TEDxKids@NBCC: Our Curriculum (help yourself!)

Using a word like curriculum sounds rather formal, as we really intend for this to be a guide to inspire and adapt for your own TEDx kids/youth situation. This is a six week model with the sixth “class” being the TEDxKids event itself.

We recommend keeping your student logistics to a minimum. Don’t try to be a hero and collect a perfectly balanced group of kids from every school, neighborhood, etc. Work with a group or a teacher with whom you have a relationship and give those kids an experience of a lifetime.

Please use the links to read the more complete description for each week.

Week 1: Narrative Storytelling
Objective: Show how a traditional story is structured. Get kids up and talking.
Exercise: part 1- read a classic fairy tale; part 2- have the students redesign parts of the story and immediately share their new versions
out loud to the class. Can work in small groups of 2-3.

Week 2: Illustrative Language
Objective: Show how a story comes alive with vibrant descriptors. Get kids in front of class talking.
Exercise: Introduce with plain photo / fancy photo of an object and discuss what each “feels” like; then invite kids one at a time to narrate a TED talk (where sound is muted)
At home activity: work on a story with descriptions of a piece of imagery provided to each student.

Week 3: Idea Generation
Objective: report out on homework from week 2; introduce how they can begin their ideation for the topic of their talk.
Exercise: Ask them to volunteer things they are passionate about, challenge them to be meaningful. Pass out story board of suggestions and discus what else may be included.
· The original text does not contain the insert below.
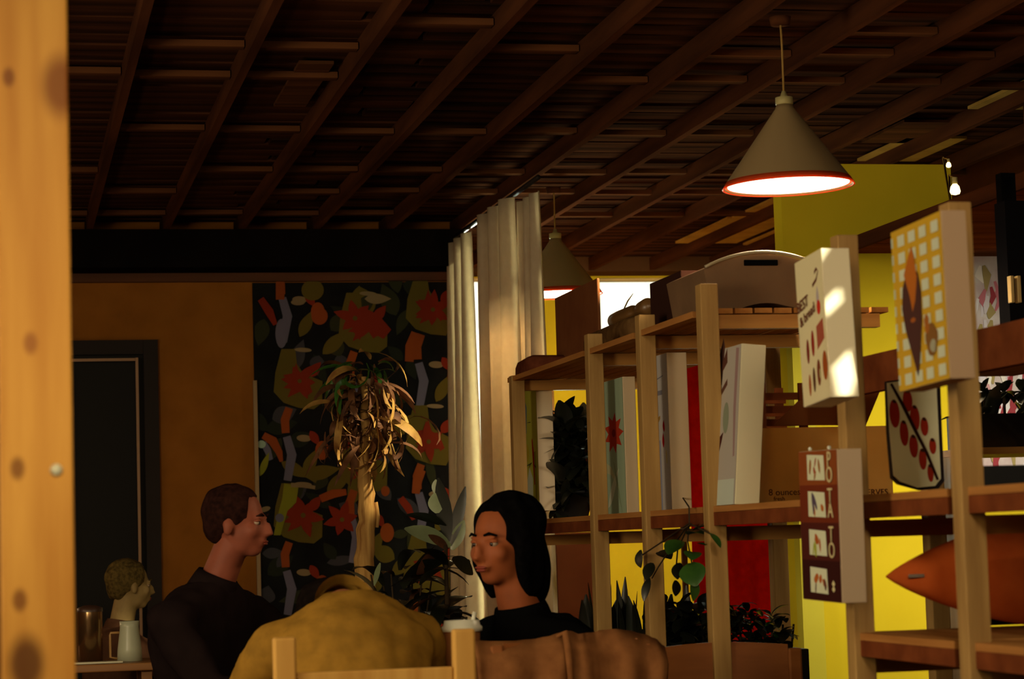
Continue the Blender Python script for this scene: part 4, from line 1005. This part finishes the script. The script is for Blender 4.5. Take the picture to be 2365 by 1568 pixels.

Week 4: Public Speaking Basics
Objective: introduce the dos and don’ts of public speaking
Exercise: have kids introduce themselves from the stage or venue they’ll be using for the TEDxKids event. Share the storyboard of verbal and nonverbal basics.
Then have them share the idea (in a circle, not on stage yet) they are considering for their talks. Encourage them to articulate a problem and solution, not just a topic.

Week 5: Talk it out, Introduce visuals
Objective: start them to feel the deadline of having their talk ready, advance the call to action in their talk and any visuals.
Exercise: have them stand up and tell the class their talk jn it’s current form (it will be rough to non-existent). Have them pick the order of their talks. Demonstrate how they may use a picture or other image to reinforce a point. (we didn’t do this well beyond telling them- I encourage a better approach)

 

Week 6: Practice, Rehearse and Deliver!!!!